If I didn't know any better I would argue that the powers that be have contrived to turn us all into online facilitators. That is the reality of the teaching. Internet resources can easily turn a Google Classroom into a knowledge oasis and if you play this well 'the medium can indeed deliver the message'. However even with broadband and the luxury of Google Meet and other face-to-face substitutes we are still at a deficit to the real classroom. Humans are social animals (most of us anyway) and online platforms can only approximate the energy of our classrooms.
My Grade 12 students have (at least it seems) come to the realization that teachers will do their best to ensure that their post graduate opportunities will not be jeopardized in the fall. The school boards have systematic workarounds and we as educators are as transparent with the students as we can be. It is a completely different paradigm to what anyone of us are used to and as long as the students know that we are there to support them, then we will navigate through this crisis...somehow.
This was my take in Late April.
Kids are different to adults. They are more forgiving. When I err (usually with a typo on a Google doc) they will point it out but it is usually with a sense that my notes are their notes as well. For many it is a team effort. Most of the school boards if not all have gone with a maxim that the student's marks cannot drop from the 13th of March cut off date (last school date before closure here in Ontario) which has the possible repercussion of encouraging a slacker effect for those that are prone to the minimum. However I haven't noticed that with my students. In fact if anything it has taken off the grade pressure from many of them as they can now focus on merely elevating their mark without the downside of test slip-ups. An added bonus is that a leeway has been built in for improvement based on realistic evaluation.

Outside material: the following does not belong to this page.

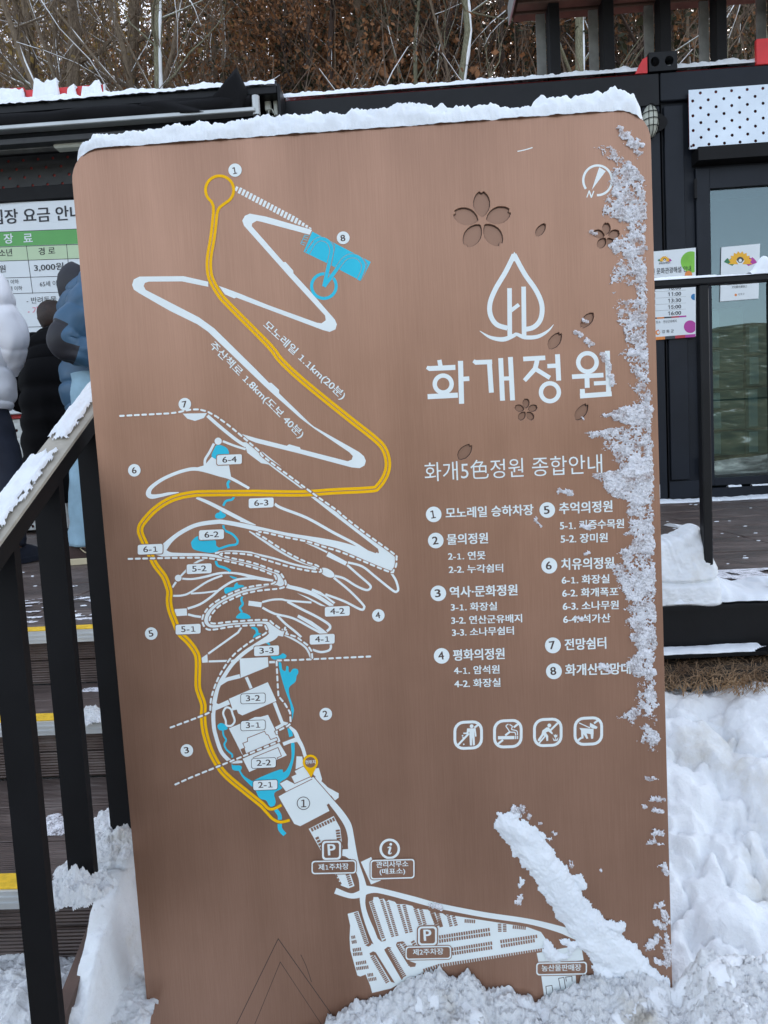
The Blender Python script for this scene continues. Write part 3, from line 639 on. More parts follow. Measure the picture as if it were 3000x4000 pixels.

As a teacher this means that I have more students as a whole focusing on the enrichment that the material brings. Kids are asking me to go further than the curriculum entails which as a lover of my discipline (physics) is a rare blessing that doesn't come along normally in the regularity of the average school year. Students can learn for the sake of knowledge itself and that truly is an unexpected windfall from what could have been a more turbulent educational experience. Tough times albeit with a silver lining.